Feature selection using Lebesgue and entropy measures for incomplete neighborhood decision systems

Abstract

Feature selection for mixed and incomplete data in terms of numerical and categorical features with missing values has currently gained considerable attention. The development of the neighborhood rough sets-based feature selection method is an important step in improving classification performance, especially in incomplete data with mixed continuous numerical and categorical features. In this paper, a novel feature selection method based on the neighborhood rough sets using Lebesgue and entropy measures in incomplete neighborhood decision systems is proposed, and the method has the capacity to handle mixed and incomplete datasets; further, it can simultaneously maintain the original classification information. First, a Lebesgue measure based on the neighborhood tolerance class is developed to study the positive region and dependency degree. To thoroughly analyze the uncertainty, noise and incompleteness of incomplete neighborhood decision systems, some neighborhood tolerance entropy-based uncertainty measures are presented based on Lebesgue and entropy measures. Then, by combining an algebraic view with an information view in neighborhood rough sets, the neighborhood tolerance dependency joint entropy is defined in incomplete neighborhood decision systems. Moreover, all the corresponding properties are discussed, and the relationships among these measures are established to meaningfully convey the knowledge essence and investigate the uncertainty of incomplete neighborhood decision systems.
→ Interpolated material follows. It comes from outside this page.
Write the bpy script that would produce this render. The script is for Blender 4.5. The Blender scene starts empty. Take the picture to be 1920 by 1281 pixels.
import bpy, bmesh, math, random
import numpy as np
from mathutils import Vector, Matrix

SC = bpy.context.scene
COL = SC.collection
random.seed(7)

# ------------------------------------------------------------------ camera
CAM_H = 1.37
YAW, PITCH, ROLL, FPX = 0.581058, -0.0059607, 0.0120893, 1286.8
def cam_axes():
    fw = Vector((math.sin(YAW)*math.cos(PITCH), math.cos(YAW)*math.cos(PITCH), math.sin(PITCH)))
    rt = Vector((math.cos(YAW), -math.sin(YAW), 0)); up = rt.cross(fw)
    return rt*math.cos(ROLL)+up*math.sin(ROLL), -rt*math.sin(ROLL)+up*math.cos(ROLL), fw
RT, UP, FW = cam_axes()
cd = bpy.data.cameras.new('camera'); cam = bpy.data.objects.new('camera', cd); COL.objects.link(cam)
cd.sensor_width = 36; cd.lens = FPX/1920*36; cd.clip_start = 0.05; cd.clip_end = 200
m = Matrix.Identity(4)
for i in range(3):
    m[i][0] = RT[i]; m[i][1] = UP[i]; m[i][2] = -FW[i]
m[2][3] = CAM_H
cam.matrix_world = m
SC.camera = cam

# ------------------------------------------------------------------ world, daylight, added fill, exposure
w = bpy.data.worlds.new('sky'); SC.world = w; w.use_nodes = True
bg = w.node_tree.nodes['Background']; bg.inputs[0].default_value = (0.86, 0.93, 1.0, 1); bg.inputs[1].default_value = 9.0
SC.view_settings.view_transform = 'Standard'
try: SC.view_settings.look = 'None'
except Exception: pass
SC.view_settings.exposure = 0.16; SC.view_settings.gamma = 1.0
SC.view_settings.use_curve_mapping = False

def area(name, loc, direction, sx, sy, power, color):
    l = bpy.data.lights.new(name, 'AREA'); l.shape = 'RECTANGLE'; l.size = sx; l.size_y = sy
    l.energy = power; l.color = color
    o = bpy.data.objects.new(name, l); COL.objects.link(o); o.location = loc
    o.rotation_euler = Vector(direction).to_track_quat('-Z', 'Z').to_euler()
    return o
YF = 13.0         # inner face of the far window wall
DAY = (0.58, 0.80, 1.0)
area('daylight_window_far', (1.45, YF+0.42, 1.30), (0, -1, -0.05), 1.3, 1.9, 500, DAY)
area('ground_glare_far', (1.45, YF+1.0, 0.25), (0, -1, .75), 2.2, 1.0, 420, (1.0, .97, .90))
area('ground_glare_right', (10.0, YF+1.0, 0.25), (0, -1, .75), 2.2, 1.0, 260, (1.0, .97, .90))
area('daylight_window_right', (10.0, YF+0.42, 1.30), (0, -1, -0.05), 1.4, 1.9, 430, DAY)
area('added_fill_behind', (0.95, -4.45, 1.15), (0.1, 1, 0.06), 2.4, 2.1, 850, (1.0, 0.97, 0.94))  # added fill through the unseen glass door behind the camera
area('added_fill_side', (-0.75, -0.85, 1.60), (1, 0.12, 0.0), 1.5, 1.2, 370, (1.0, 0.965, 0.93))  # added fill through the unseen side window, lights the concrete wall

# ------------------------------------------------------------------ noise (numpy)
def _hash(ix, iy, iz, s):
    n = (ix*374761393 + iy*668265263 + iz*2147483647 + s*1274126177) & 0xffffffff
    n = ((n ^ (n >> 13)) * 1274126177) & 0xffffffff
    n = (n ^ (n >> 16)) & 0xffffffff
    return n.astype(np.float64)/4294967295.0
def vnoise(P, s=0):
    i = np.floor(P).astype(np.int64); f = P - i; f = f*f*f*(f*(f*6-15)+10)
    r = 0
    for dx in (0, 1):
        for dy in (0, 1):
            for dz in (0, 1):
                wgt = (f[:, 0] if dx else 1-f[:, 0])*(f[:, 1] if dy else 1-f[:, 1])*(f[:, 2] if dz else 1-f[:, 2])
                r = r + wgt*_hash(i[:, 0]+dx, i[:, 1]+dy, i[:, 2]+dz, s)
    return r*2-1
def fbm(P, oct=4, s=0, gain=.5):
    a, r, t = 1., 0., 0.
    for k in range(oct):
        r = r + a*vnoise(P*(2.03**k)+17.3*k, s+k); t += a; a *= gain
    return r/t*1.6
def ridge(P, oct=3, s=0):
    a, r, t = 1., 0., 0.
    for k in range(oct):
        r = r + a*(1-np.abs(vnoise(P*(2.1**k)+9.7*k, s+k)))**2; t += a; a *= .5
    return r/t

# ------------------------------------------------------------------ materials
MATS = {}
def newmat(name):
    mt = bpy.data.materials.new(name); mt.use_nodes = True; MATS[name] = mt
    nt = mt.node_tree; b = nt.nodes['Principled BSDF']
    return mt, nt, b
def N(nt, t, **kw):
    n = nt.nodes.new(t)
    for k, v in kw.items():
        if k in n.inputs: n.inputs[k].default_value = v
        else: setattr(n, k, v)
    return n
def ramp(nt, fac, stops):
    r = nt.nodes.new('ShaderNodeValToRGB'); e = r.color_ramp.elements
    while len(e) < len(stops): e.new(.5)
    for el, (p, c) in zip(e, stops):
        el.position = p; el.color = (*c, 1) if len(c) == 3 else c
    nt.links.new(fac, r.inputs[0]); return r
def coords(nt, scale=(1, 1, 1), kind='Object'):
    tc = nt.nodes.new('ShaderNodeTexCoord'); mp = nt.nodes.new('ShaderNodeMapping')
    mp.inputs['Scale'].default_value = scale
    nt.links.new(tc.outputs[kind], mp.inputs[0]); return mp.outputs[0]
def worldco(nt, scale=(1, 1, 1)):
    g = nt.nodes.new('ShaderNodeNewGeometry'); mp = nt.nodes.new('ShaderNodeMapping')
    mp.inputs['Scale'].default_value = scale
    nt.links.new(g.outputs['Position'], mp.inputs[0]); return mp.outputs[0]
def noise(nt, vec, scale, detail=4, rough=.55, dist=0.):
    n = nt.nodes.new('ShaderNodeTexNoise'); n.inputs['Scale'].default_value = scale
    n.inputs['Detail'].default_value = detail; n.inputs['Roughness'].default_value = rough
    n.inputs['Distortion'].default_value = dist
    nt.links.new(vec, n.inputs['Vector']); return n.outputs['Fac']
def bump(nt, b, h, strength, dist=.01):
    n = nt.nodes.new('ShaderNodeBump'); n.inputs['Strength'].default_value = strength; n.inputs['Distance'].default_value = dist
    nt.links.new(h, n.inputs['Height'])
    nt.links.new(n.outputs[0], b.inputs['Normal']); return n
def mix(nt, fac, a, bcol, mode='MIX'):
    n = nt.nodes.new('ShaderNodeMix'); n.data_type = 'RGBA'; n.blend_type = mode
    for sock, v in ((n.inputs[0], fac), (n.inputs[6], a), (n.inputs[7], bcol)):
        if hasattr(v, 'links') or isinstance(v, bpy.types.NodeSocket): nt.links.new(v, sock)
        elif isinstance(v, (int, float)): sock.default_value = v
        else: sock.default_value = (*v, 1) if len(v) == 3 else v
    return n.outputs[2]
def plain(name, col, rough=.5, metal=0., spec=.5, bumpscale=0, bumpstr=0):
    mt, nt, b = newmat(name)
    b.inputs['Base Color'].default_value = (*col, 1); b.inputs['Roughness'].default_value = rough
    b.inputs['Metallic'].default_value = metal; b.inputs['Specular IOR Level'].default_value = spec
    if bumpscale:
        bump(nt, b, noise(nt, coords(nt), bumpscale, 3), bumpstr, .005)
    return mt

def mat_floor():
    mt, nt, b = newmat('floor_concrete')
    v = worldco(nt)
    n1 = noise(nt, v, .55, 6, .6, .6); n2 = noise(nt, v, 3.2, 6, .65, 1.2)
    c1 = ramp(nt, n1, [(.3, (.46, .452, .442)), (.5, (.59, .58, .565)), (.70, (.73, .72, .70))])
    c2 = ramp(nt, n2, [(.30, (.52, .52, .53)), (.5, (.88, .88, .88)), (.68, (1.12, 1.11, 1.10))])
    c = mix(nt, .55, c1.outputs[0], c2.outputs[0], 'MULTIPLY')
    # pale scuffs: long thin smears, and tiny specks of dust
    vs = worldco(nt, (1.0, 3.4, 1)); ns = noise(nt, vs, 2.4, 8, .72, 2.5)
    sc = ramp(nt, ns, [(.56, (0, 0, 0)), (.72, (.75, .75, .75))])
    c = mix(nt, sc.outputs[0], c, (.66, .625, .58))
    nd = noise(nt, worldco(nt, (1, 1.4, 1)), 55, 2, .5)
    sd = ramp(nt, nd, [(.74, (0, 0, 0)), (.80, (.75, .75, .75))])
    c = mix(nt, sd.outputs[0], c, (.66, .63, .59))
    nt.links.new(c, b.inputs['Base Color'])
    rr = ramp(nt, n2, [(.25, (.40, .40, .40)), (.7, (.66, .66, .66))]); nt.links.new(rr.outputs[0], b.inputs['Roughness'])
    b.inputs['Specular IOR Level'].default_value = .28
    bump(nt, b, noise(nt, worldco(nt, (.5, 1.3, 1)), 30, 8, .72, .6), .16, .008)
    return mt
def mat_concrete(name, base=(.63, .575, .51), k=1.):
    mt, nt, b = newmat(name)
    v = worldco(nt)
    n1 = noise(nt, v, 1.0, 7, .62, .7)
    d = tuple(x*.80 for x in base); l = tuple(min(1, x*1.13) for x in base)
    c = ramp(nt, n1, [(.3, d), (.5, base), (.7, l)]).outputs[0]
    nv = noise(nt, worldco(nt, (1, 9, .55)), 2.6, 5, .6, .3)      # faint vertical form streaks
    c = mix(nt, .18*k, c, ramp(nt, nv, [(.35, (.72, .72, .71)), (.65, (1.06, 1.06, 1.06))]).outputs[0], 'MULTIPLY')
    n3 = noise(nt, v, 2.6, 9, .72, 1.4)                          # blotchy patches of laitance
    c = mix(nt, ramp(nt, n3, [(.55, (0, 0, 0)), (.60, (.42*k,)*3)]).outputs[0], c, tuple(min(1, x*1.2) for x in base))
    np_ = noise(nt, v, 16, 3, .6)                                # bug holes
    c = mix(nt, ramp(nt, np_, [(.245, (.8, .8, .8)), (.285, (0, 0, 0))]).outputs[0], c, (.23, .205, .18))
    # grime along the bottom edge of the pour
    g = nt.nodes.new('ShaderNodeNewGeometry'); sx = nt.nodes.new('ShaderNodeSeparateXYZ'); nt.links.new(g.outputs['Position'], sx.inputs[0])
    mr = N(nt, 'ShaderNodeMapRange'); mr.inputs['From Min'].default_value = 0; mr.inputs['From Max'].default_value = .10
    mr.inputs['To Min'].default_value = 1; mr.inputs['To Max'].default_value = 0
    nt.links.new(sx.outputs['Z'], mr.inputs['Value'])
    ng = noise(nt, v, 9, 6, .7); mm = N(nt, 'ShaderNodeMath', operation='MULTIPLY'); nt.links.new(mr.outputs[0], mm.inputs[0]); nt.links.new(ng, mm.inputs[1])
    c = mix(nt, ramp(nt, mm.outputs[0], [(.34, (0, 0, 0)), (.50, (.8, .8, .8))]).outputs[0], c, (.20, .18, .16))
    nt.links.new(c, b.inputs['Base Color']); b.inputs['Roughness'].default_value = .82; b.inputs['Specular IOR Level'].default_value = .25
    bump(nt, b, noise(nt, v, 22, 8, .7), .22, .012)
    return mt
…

Finally, for all high-dimensional datasets, the Fisher score method is used to preliminarily eliminate irrelevant features to significantly reduce the computational complexity, and a heuristic feature selection algorithm is designed to improve the classification performance of mixed and incomplete datasets. Experiments under an instance and fifteen public datasets demonstrate that the proposed feature selection method is effective in selecting the most relevant features, achieving great classification ability for incomplete neighborhood decision systems.